## What you have to do
Write out the whole listing word for word.

Scene script records:
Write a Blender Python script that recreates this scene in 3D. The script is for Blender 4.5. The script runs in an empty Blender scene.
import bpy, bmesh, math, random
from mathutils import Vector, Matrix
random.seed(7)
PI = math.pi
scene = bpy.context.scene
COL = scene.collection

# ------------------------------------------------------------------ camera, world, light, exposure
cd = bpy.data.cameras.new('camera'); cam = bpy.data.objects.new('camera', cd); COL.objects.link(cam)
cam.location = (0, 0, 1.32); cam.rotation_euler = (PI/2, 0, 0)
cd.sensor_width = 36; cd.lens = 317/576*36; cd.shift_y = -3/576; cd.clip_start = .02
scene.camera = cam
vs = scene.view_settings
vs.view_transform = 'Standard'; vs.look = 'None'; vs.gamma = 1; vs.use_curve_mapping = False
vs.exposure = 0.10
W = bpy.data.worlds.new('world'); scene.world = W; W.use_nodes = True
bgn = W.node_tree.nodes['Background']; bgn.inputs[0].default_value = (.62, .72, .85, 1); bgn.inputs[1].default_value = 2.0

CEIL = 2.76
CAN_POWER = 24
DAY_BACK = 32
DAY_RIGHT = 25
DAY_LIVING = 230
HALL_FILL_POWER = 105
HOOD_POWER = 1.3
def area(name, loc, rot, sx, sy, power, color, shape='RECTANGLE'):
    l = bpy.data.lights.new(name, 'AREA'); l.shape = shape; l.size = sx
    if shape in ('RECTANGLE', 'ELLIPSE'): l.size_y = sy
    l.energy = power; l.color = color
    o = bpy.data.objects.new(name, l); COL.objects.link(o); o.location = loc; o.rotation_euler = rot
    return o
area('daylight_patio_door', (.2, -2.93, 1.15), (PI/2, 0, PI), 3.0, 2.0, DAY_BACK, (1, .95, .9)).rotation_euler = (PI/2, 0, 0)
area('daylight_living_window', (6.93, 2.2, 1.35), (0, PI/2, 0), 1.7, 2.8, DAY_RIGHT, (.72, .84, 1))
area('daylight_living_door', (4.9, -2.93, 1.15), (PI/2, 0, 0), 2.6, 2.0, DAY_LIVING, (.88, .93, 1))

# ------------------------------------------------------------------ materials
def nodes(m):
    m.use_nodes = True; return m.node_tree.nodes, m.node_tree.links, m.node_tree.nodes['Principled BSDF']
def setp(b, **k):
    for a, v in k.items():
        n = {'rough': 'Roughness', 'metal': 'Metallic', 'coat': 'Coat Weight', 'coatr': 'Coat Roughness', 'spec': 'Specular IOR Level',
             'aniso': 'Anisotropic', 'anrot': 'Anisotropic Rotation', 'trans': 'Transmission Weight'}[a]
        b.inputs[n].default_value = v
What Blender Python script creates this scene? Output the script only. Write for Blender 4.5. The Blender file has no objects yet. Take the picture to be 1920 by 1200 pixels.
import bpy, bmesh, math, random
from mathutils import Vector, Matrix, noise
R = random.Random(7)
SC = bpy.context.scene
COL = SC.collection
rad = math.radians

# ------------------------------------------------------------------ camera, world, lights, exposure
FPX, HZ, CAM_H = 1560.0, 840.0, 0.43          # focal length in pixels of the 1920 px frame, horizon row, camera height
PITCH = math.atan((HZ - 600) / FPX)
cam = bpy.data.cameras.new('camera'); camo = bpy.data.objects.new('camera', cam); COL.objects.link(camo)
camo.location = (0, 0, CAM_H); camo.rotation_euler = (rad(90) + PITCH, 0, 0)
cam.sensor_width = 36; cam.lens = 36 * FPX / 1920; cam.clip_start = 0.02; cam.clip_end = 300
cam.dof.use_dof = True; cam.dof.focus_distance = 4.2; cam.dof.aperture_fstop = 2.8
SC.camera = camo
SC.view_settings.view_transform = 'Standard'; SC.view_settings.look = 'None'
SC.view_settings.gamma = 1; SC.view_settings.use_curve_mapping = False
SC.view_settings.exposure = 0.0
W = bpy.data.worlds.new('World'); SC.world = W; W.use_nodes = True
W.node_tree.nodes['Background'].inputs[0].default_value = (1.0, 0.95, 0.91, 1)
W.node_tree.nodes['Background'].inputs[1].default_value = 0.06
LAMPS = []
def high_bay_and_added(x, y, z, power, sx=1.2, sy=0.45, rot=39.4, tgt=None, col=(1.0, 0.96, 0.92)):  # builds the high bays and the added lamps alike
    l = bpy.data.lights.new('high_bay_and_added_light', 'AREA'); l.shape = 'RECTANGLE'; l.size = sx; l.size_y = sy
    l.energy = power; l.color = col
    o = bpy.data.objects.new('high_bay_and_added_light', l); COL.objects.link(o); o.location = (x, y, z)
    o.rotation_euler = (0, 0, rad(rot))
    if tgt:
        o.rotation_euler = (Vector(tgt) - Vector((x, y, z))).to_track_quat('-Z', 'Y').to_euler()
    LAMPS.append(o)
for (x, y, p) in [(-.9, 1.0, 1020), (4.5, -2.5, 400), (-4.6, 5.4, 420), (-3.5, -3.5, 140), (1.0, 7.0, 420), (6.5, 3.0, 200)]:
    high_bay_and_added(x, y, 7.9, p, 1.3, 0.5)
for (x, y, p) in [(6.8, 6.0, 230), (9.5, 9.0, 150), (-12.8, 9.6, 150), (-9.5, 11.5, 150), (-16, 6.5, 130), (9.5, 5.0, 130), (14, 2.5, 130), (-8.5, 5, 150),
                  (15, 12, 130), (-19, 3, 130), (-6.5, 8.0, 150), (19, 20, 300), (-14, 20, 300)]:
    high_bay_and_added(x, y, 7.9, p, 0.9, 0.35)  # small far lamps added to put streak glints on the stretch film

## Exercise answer
Write a Blender Python script that recreates this scene in 3D. The script is for Blender 4.5. The script runs in an empty Blender scene.
import bpy, bmesh, math, random
from mathutils import Vector, Matrix
random.seed(7)
PI = math.pi
scene = bpy.context.scene
COL = scene.collection

# ------------------------------------------------------------------ camera, world, light, exposure
cd = bpy.data.cameras.new('camera'); cam = bpy.data.objects.new('camera', cd); COL.objects.link(cam)
cam.location = (0, 0, 1.32); cam.rotation_euler = (PI/2, 0, 0)
cd.sensor_width = 36; cd.lens = 317/576*36; cd.shift_y = -3/576; cd.clip_start = .02
scene.camera = cam
vs = scene.view_settings
vs.view_transform = 'Standard'; vs.look = 'None'; vs.gamma = 1; vs.use_curve_mapping = False
vs.exposure = 0.10
W = bpy.data.worlds.new('world'); scene.world = W; W.use_nodes = True
bgn = W.node_tree.nodes['Background']; bgn.inputs[0].default_value = (.62, .72, .85, 1); bgn.inputs[1].default_value = 2.0

CEIL = 2.76
CAN_POWER = 24
DAY_BACK = 32
DAY_RIGHT = 25
DAY_LIVING = 230
HALL_FILL_POWER = 105
HOOD_POWER = 1.3
def area(name, loc, rot, sx, sy, power, color, shape='RECTANGLE'):
    l = bpy.data.lights.new(name, 'AREA'); l.shape = shape; l.size = sx
    if shape in ('RECTANGLE', 'ELLIPSE'): l.size_y = sy
    l.energy = power; l.color = color
    o = bpy.data.objects.new(name, l); COL.objects.link(o); o.location = loc; o.rotation_euler = rot
    return o
area('daylight_patio_door', (.2, -2.93, 1.15), (PI/2, 0, PI), 3.0, 2.0, DAY_BACK, (1, .95, .9)).rotation_euler = (PI/2, 0, 0)
area('daylight_living_window', (6.93, 2.2, 1.35), (0, PI/2, 0), 1.7, 2.8, DAY_RIGHT, (.72, .84, 1))
area('daylight_living_door', (4.9, -2.93, 1.15), (PI/2, 0, 0), 2.6, 2.0, DAY_LIVING, (.88, .93, 1))

# ------------------------------------------------------------------ materials
def nodes(m):
    m.use_nodes = True; return m.node_tree.nodes, m.node_tree.links, m.node_tree.nodes['Principled BSDF']
def setp(b, **k):
    for a, v in k.items():
        n = {'rough': 'Roughness', 'metal': 'Metallic', 'coat': 'Coat Weight', 'coatr': 'Coat Roughness', 'spec': 'Specular IOR Level',
             'aniso': 'Anisotropic', 'anrot': 'Anisotropic Rotation', 'trans': 'Transmission Weight'}[a]
        b.inputs[n].default_value = v
What Blender Python script creates this scene? Output the script only. Write for Blender 4.5. The Blender file has no objects yet. Take the picture to be 1920 by 1200 pixels.
import bpy, bmesh, math, random
from mathutils import Vector, Matrix, noise
R = random.Random(7)
SC = bpy.context.scene
COL = SC.collection
rad = math.radians

# ------------------------------------------------------------------ camera, world, lights, exposure
FPX, HZ, CAM_H = 1560.0, 840.0, 0.43          # focal length in pixels of the 1920 px frame, horizon row, camera height
PITCH = math.atan((HZ - 600) / FPX)
cam = bpy.data.cameras.new('camera'); camo = bpy.data.objects.new('camera', cam); COL.objects.link(camo)
camo.location = (0, 0, CAM_H); camo.rotation_euler = (rad(90) + PITCH, 0, 0)
cam.sensor_width = 36; cam.lens = 36 * FPX / 1920; cam.clip_start = 0.02; cam.clip_end = 300
cam.dof.use_dof = True; cam.dof.focus_distance = 4.2; cam.dof.aperture_fstop = 2.8
SC.camera = camo
SC.view_settings.view_transform = 'Standard'; SC.view_settings.look = 'None'
SC.view_settings.gamma = 1; SC.view_settings.use_curve_mapping = False
SC.view_settings.exposure = 0.0
W = bpy.data.worlds.new('World'); SC.world = W; W.use_nodes = True
W.node_tree.nodes['Background'].inputs[0].default_value = (1.0, 0.95, 0.91, 1)
W.node_tree.nodes['Background'].inputs[1].default_value = 0.06
LAMPS = []
def high_bay_and_added(x, y, z, power, sx=1.2, sy=0.45, rot=39.4, tgt=None, col=(1.0, 0.96, 0.92)):  # builds the high bays and the added lamps alike
    l = bpy.data.lights.new('high_bay_and_added_light', 'AREA'); l.shape = 'RECTANGLE'; l.size = sx; l.size_y = sy
    l.energy = power; l.color = col
    o = bpy.data.objects.new('high_bay_and_added_light', l); COL.objects.link(o); o.location = (x, y, z)
    o.rotation_euler = (0, 0, rad(rot))
    if tgt:
        o.rotation_euler = (Vector(tgt) - Vector((x, y, z))).to_track_quat('-Z', 'Y').to_euler()
    LAMPS.append(o)
for (x, y, p) in [(-.9, 1.0, 1020), (4.5, -2.5, 400), (-4.6, 5.4, 420), (-3.5, -3.5, 140), (1.0, 7.0, 420), (6.5, 3.0, 200)]:
    high_bay_and_added(x, y, 7.9, p, 1.3, 0.5)
for (x, y, p) in [(6.8, 6.0, 230), (9.5, 9.0, 150), (-12.8, 9.6, 150), (-9.5, 11.5, 150), (-16, 6.5, 130), (9.5, 5.0, 130), (14, 2.5, 130), (-8.5, 5, 150),
                  (15, 12, 130), (-19, 3, 130), (-6.5, 8.0, 150), (19, 20, 300), (-14, 20, 300)]:
    high_bay_and_added(x, y, 7.9, p, 0.9, 0.35)  # small far lamps added to put streak glints on the stretch film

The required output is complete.